Audrey the Leviathan Vampire Girl said...

I can't say I dislike this story as much a you do. Give me this story over anything in series 7.

RTD did a lot of the rewriting on the Human Nature two parter, for it 'tis brilliant.

Buslady said...

He was a real ass in that eppie....

Anonymous said...

I saw this as a New Who version of the Azteks. The Doctor tells his companion not to change history but she feals compelled to do so. He then explodes at her. It just has more emotional resonence because it is so personal. As for the why the Doc took rose to see her father, I think it's another of those the Doc is an alien moments. A timelord could watch and understand not to interfere but he still doesn't understand humans. He can travel with them but he is still not human.

David Pirtle said...

You should have posted this score in the form of an Unpopular Opinion Puffin meme. I have never known anyone to really hate this story. You are absolutely right to call it a gimmicky, overly sentimental, illogical, and, at times, depressing melodrama. It certainly isn't what I want the show to be on a regular basis (and there are times later in the revived program where I worried that this was threatening to happen), but I still cannot help liking it. Maybe I am just a sucker for sad stories.
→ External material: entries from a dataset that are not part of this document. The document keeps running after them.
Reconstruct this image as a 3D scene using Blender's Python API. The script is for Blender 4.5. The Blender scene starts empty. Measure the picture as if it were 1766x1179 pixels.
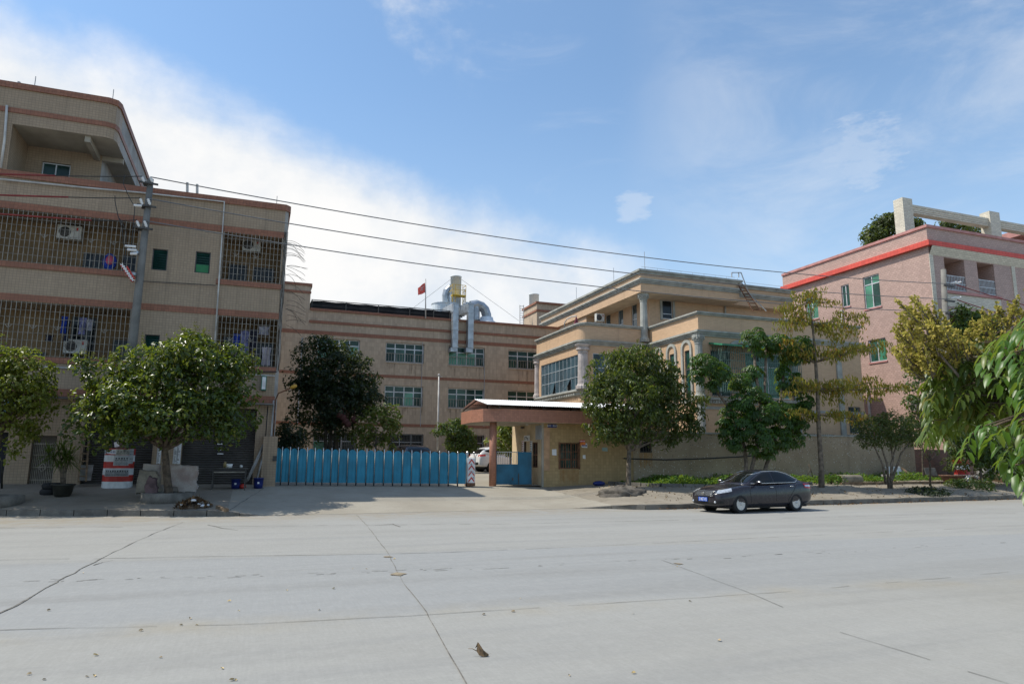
import bpy, math, random
import numpy as np
from mathutils import Vector, Matrix
random.seed(7)
SC = bpy.context.scene
COL = SC.collection
rad = math.radians

# ------------------------------------------------------------------ camera model (photo is 1766 x 1179)
F, CX, CY, H = 1185.0, 883.0, 589.5, 1.78
YAW, PITCH, ROLL = rad(-20.4), rad(9.6), rad(0.35)
def mm(a, b): return [[sum(a[i][k]*b[k][j] for k in range(3)) for j in range(3)] for i in range(3)]
def rx(t): c, s = math.cos(t), math.sin(t); return [[1,0,0],[0,c,-s],[0,s,c]]
def rz(t): c, s = math.cos(t), math.sin(t); return [[c,-s,0],[s,c,0],[0,0,1]]
R = mm(mm(rz(YAW), rx(math.pi/2+PITCH)), rz(ROLL))
def ray(u, v):
    d = ((u-CX)/F, -(v-CY)/F, -1)
    return [sum(R[i][k]*d[k] for k in range(3)) for i in range(3)]
def atY(u, v, Y): d = ray(u, v); t = Y/d[1]; return (d[0]*t, Y, H+d[2]*t)
def atX(u, v, X): d = ray(u, v); t = X/d[0]; return (X, d[1]*t, H+d[2]*t)
def atZ(u, v, z): d = ray(u, v); t = (z-H)/d[2]; return (d[0]*t, d[1]*t, z)
def atD(u, v, D):
    d = ray(u, v); n = math.hypot(d[0], d[1]); return (d[0]/n*D, d[1]/n*D, H+d[2]/n*D)

# ------------------------------------------------------------------ terrain
def pl(x, pts):
    if x <= pts[0][0]: return pts[0][1]
    for (a, b), (c, d) in zip(pts, pts[1:]):
        if x <= c: return b+(d-b)*(x-a)/(c-a)
    return pts[-1][1]
KERB = [(-40,32),(-14,27.3),(-6.93,25.06),(-0.94,23.1),(0.6,22.9),(11.6,23.2),(12.0,23.0),(12.7,22.2),(13.4,21.85),(34.9,23.1),(60,24.6),(120,28)]
KH = [(-40,.17),(-1.0,.17),(0.3,.0),(11.3,.0),(12.0,.07),(12.9,.17),(120,.17)]
ZB = [(-12,.8),(1,.66),(9,.54),(13,.47),(15,.56),(17.5,.6),(26,.62),(34,.74),(120,.74)]
def gz(x, y):
    k = pl(x, KERB)
    if y < k: return 0.0
    a, b = pl(x, KH), pl(x, ZB)
    if y <= 30:
        t = (y-k)/(30-k) if k < 29.9 else 1
        if x > 13:
            t2 = min(1, t*1.9); w = min(1, (x-13)/2)
            t = t*(1-w)+(t2*.93+.07*t)*w
        return a+(b-a)*t
    return b+(y-30)*.02
def G(u, v):
    d = ray(u, v); t = 3.0
    while t < 200:
        x, y, z = d[0]*t, d[1]*t, H+d[2]*t
        if z <= gz(x, y): return (x, y, gz(x, y))
        t += .01
    return (x, y, z)

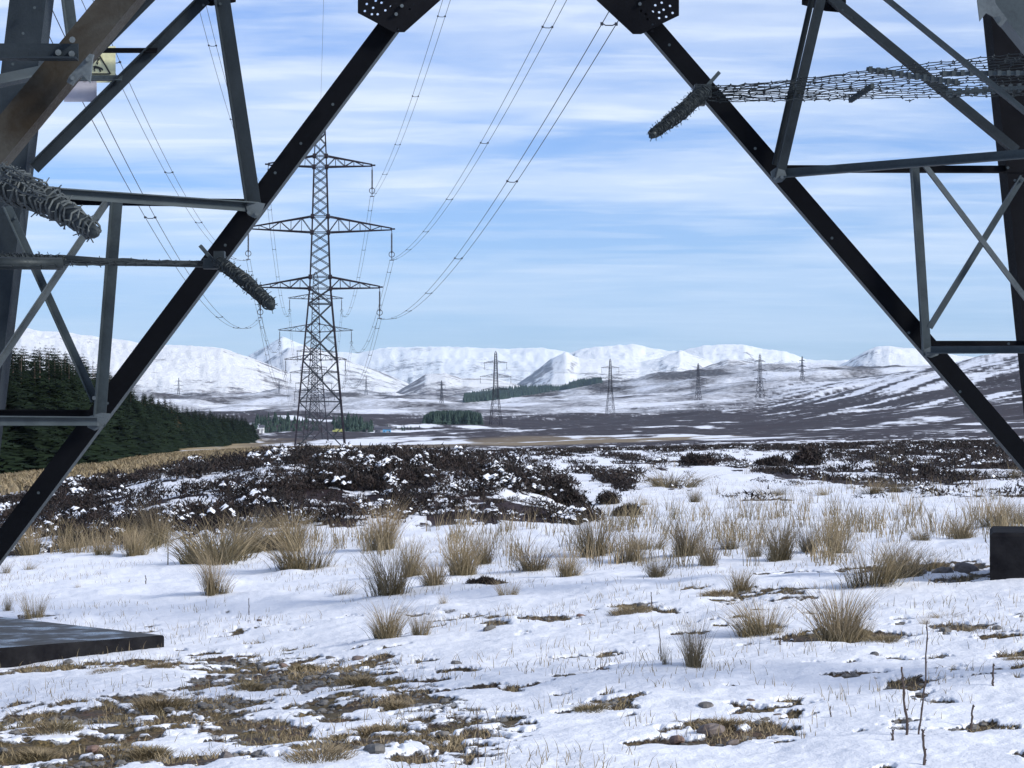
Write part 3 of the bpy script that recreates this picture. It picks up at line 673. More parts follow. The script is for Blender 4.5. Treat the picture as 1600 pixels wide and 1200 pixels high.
# ---------------------------------------------------------------- signs
def sign_at(name, label, px0, py0, px1, py1, d, m, marks=()):
    r = empty(name, P((px0+px1)/2, py1, d)); o0 = Vector(r.location); tag(r, label, 'sign')
    g = MB(); g.plate([P(x, y, d)-o0 for x, y in ((px0,py0),(px1,py0),(px1,py1),(px0,py1))], [], .006); g.build('sign_plate', m, r)
    if marks:
        g = MB()
        for poly in marks: g.plate([P(x, y, d-.006)-o0 for x, y in poly], [], .003)
        g.build('pictogram', M['ink'], r)
    return r
def ln(a, b, w_):
    dx, dy = b[0]-a[0], b[1]-a[1]; l = math.hypot(dx, dy); nx, ny = -dy/l*w_/2, dx/l*w_/2
    return [(a[0]+nx, a[1]+ny), (b[0]+nx, b[1]+ny), (b[0]-nx, b[1]-ny), (a[0]-nx, a[1]-ny)]
ax, ay = 149, 76
TRI = [ln((ax,ay),(172.5,115.6),2.4), ln((171.5,115.5),(126.5,115.5),2.2), ln((125.5,115.6),(ax,ay),2.4)]
PIC = TRI + [[(150,86),(154,85.5),(153.5,91),(157,91),(152,97.5),(154,97.5),(152,101.5),(149.5,97.5),(151,97.5),(152.5,93.5),(149.5,93.5)],
  [(146,103.5),(149,102.5),(154,104),(160,106.5),(161.5,109.5),(159.5,110),(157,108),(158,112),(156,112.5),(154,108),(149,106.5),(147.5,109.5),(149.5,111.5),(147.5,111.5),(146,109)],
  [(145.2,104.2),(147.4,102.6),(148.6,104.4),(146.6,105.8)]]
sign_at('warning_sign', 'pale yellow electric shock warning sign with black triangle behind the brown strut', 120, 72, 180.5, 129, DF-.02, M['yellow'], PIC)
sign_at('blank_sign', 'plain lilac grey back of a square sign below the yellow warning sign', 100, 118, 151, 159, DF-.02, M['greysign'])
# ---------------------------------------------------------------- barbed wire anti-climbing guards
def barb(g, p, s, rr):
    for q in range(2):
        a = Vector((rr.uniform(-1,1), rr.uniform(-1,1), rr.uniform(-1,1))).normalized()
        g.bar(p - a*s, p + a*s, .006)
def strand(g, pts, r, step, bs, rr, wob=.006):
    pts = [Vector(p) for p in pts]; out_ = []; bars = []
    for a, b in zip(pts[:-1], pts[1:]):
        n = max(2, int((b-a).length/.06))
        for i in range(n): out_.append(a.lerp(b, i/n) + Vector((rr.uniform(-wob,wob), rr.uniform(-wob,wob), rr.uniform(-wob,wob))))
    out_.append(pts[-1]); g.tube(out_, r, 4)
    acc = 0
    for a, b in zip(out_[:-1], out_[1:]):
        acc += (b-a).length
        if acc > step: acc = 0; barb(g, a, bs, rr)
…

What is most uncomfortable about it, again as you point out, is the characterization of the Doctor and Rose's relationship, the way he treats her like a misbehaving pet rather than a friend. Sure he shows remorse for exploding at her, just like you might feel bad after yelling at your dog for getting into the garbage you neglected to take out, but it seems ridiculous that, given such a dynamic, they'd basically be in a relationship seven or so episodes down the road.

Guy said...

Well I rewatched Father's Day this morning it's really depressing, melodramatic and painful to watch. I used to love this episode but now I think it's the worst thing Paul Cornell has written for Doctor Who.